Question

A ring of radius $R$ has charge $- Q$ distributed uniformly over it. Calculate the charge that should be placed at the centre of the ring such that the electric field becomes zero at a point on the axis of the ring at distance $R$ from the centre of the ring.

Answer 1

First let us see what electric field is-
The electric force per unit charge is known as the electric field. The field’s position is taken to be positive of the force on a positive test charge that it will exert.

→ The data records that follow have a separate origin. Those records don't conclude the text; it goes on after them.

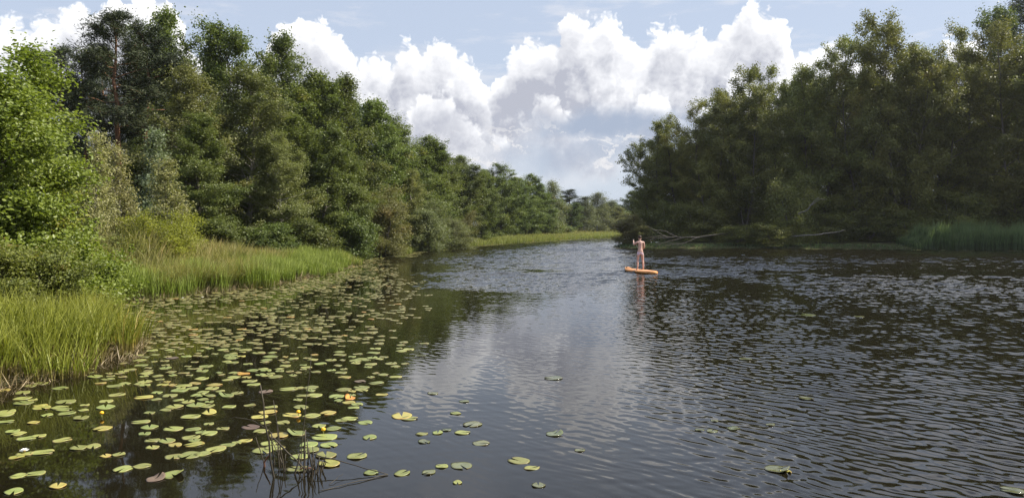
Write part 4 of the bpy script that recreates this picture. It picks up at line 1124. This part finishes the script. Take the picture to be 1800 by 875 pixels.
limb('branch', [(1190, 416, 83.4), (1168, 406, 83.3), (1150, 404, 83.2), (1134, 395, 83)], 0.06, 0.02, fallen)
limb('branch', [(1170, 416, 83.2), (1158, 409, 82.9), (1146, 402, 82.6)], 0.05, 0.02, fallen)
limb('branch', [(1205, 417, 83.6), (1175, 424, 82.8), (1152, 432, 82.2)], 0.05, 0.02, fallen)
limb('branch', [(1185, 417, 83.3), (1160, 415, 82.6), (1128, 419, 82.0)], 0.045, 0.02, fallen)
limb('branch', [(1230, 416, 83.9), (1200, 428, 83), (1165, 431, 82.3)], 0.045, 0.02, fallen)
DEADG = simple_mat('grey_branch', (0.17, 0.16, 0.15), 0.35, 4.0, 0.85, 0.2)
br = empty('bare_branch', (at(1450, 82), 82, 1.0)); tag(br, 'thin bare branch reaching low over the water under the right wood', 'branch')
limb('stem', [(1392, 415, 83), (1430, 413, 82), (1462, 409, 81.5), (1484, 405, 81)], 0.07, 0.03, br, DEADG)
br = empty('bare_branch', (at(1425, 82), 82, 4.0)); tag(br, 'curved pale dead branch sticking out beside the paler willow', 'branch')
limb('stem', [(1402, 376, 82), (1418, 370, 81.6), (1428, 356, 81.4), (1438, 347, 81.2)], 0.06, 0.03, br, DEADG)
limb('twig', [(1425, 362, 81.5), (1440, 350, 81.2), (1452, 351, 81)], 0.035, 0.015, br, DEADG)

# ------------------------------------------------------------------ paddle board, paddler and paddle
bx, by = wat(1126, 479.5)
HEAD = radians(21)                # the board points away and to the left
board = empty('paddle_board', (bx, by, 0.035), HEAD); tag(board, 'orange inflatable paddle board under the standing person', 'paddle board')
ORANGE = simple_mat('orange_board_skin', (0.56, 0.25, 0.075), 0.08, 3.0, 0.42, 0.5)
DECK = simple_mat('peach_deck_pad', (0.60, 0.30, 0.16), 0.10, 6.0, 0.7, 0.3)
BLACK = simple_mat('black_rubber', (0.02, 0.02, 0.02), 0.2, 8.0, 0.5, 0.4)
def hull(L, Wd, T, z0, taper=1.0, grow_=0.0):
    ns, nc = 36, 16
    V = []
    for i in range(ns + 1):
        t = i / ns; y = (t - 0.5) * L
        k = abs(2 * t - 1)
        wd = Wd * 0.5 * (1 - k ** (3.4 if t < 0.5 else 2.6)) ** (0.55 if t < 0.5 else 0.62) + 0.012
        rk = 0.10 * max(0, (t - 0.72) / 0.28) ** 2
        for j in range(nc):
            a = j * 2 * pi / nc
            ca, sa = cos(a), sin(a)
            hx = np.sign(ca) * abs(ca) ** 0.45 * wd; hz = np.sign(sa) * abs(sa) ** 0.75 * T * 0.5 * min(1, wd / 0.09)
            V.append((hx, y, z0 + hz + rk))
    F = [(i * nc + j, i * nc + (j + 1) % nc, (i + 1) * nc + (j + 1) % nc, (i + 1) * nc + j) for i in range(ns) for j in range(nc)]
    c0 = len(V); 
    F += [(0, 2 * e + 2 if e < nc // 2 - 1 else 0, 2 * e + 1, 2 * e) for e in range(0)]
    return V, F
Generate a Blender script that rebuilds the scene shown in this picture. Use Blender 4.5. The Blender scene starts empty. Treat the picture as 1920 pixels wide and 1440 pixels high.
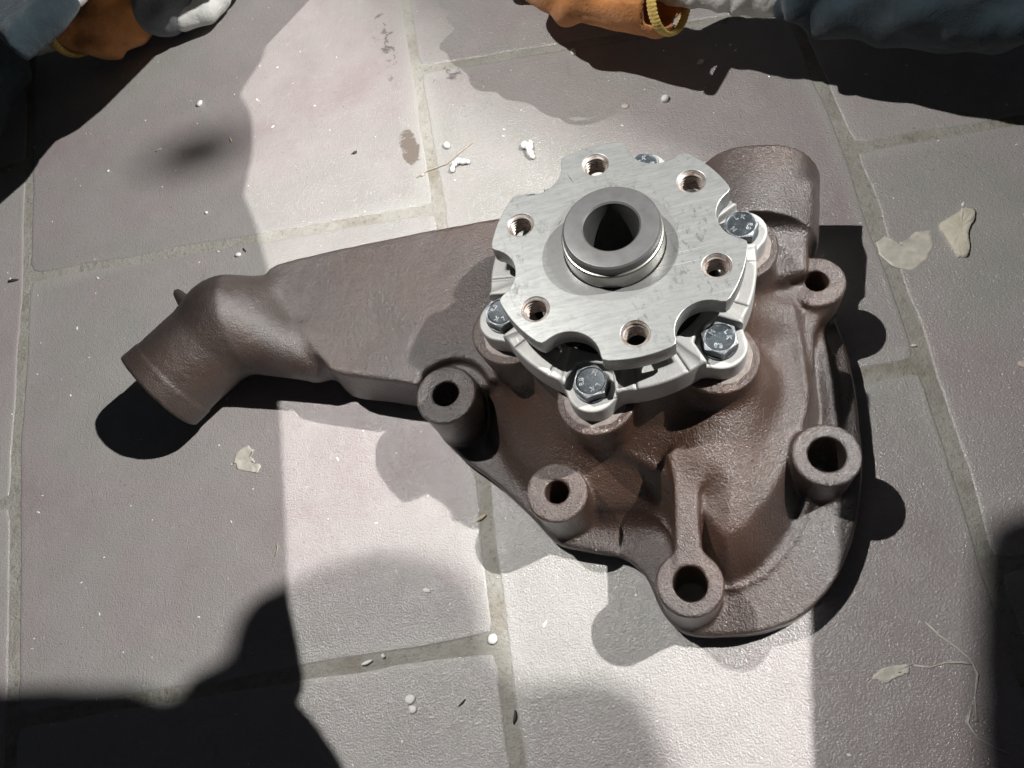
import bpy, bmesh, math, random
import numpy as np
from mathutils import Vector, Matrix
random.seed(7); rng = np.random.default_rng(7)
sc = bpy.context.scene
COL = sc.collection
MM = 0.001

# ---------------------------------------------------------------- camera
cd = bpy.data.cameras.new('camera'); cam = bpy.data.objects.new('camera', cd); COL.objects.link(cam)
cam.location = (0.42819767, -0.37714018, 0.43901347)
cam.rotation_euler = (0.41807319, 0.22105172, -0.13714631)
cd.sensor_width = 36; cd.lens = 1465.86 / 1920 * 36
cd.clip_start = 0.01; cd.clip_end = 50
sc.camera = cam

# ---------------------------------------------------------------- world, lamps, exposure
w = bpy.data.worlds.new('World'); sc.world = w; w.use_nodes = True
w.node_tree.nodes['Background'].inputs[0].default_value = (0.75, 0.8, 1.0, 1)
w.node_tree.nodes['Background'].inputs[1].default_value = 0.018
sc.view_settings.view_transform = 'Standard'; sc.view_settings.look = 'None'
sc.view_settings.exposure = 0.33; sc.view_settings.gamma = 1.0
def lamp(name, loc, power, radius, col):
    l = bpy.data.lights.new(name, 'POINT'); l.energy = power; l.shadow_soft_size = radius * MM; l.color = col
    o = bpy.data.objects.new(name, l); COL.objects.link(o); o.location = [c * MM for c in loc]; return o
L1P = (1450, -20, 1300); L2P = (150, 30, 800)
lamp('work_lamp_right', L1P, 150.0, 9, (1.0, 0.985, 0.965))
lamp('work_lamp_left', L2P, 21.0, 6, (1.0, 0.98, 0.955))

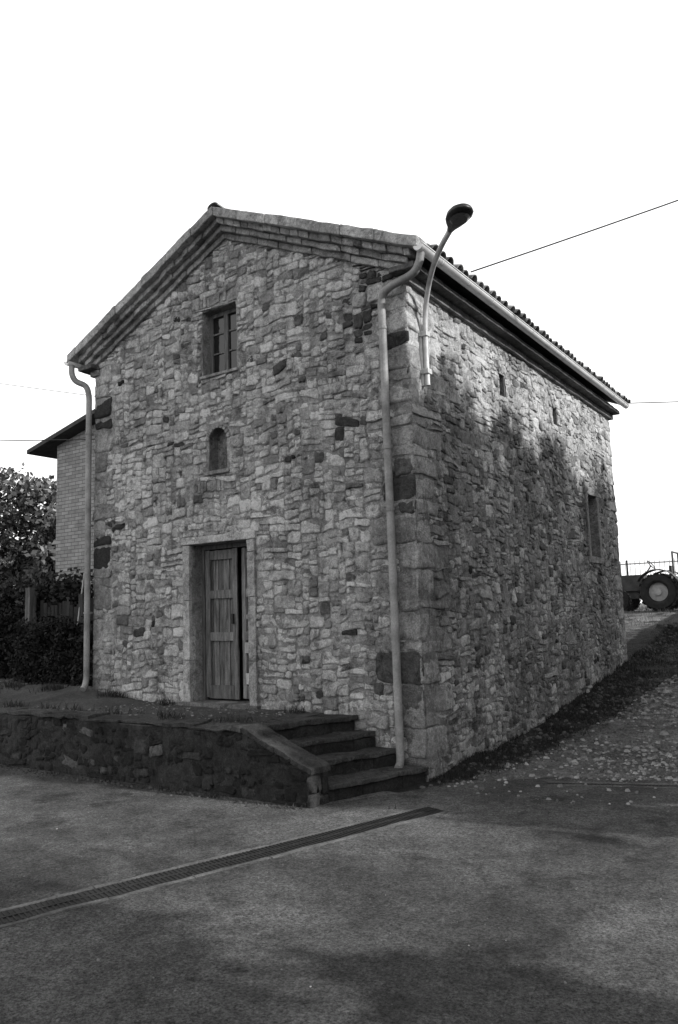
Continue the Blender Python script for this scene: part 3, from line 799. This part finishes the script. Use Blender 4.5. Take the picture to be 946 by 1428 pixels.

From a positive charge, the electric field is radially outward and radially inward towards a negative point.
The magnitude of the electric field produced by a charging point of magnitude $Q$ , at a distance $r$
from the charging point is given by-
$E = \dfrac{{kQ}}{{{r^2}}}$
where K is a constant

Complete step by step answer:
Given,
A ring of radius $R$ has charge $- Q$ distributed uniformly over it.
Now we have to calculate the charge that should be placed at the centre of the ring such that the electric field becomes zero at a point on the axis of the ring at distance $R$ from the centre of the ring.
We know that,
$E = \dfrac{{kQ}}{{{r^2}}}$

So, electric field at point $P$
due to charge of ring is-
$E = \dfrac{{kQx}} {{{{\left( {{R^2} + {x^2}} \right)}^{3/2}}}}$

At $x = R,E = \dfrac{{kQ}} {{2\sqrt 2 {R^2}}}$ which is towards the centre
So, electric field at $P$ due to charge at centre $\dfrac{{kq}}{{{R^2}}}$

For the net field to be zero at $P$ .
$\dfrac{{kq}}{{{R^2}}} = \dfrac{{kQ}}{{2\sqrt 2 {R^2}}} \\\ q = \dfrac{Q}{{2\sqrt 2 }} \\\$

Additional Information:
The electric field due to a given electrical charge $Q$ is defined as the space around the charge in which another charge $q$ will experience the electrostatic force of attraction or repulsion due to the charge $Q$.

Note:
Here the radius will change with respect to $x$ . So, we have to pay attention to that. Also the resultant field here has to be zero. The electric field can be derived from the potential if the electric potential is known at any point in a region of space.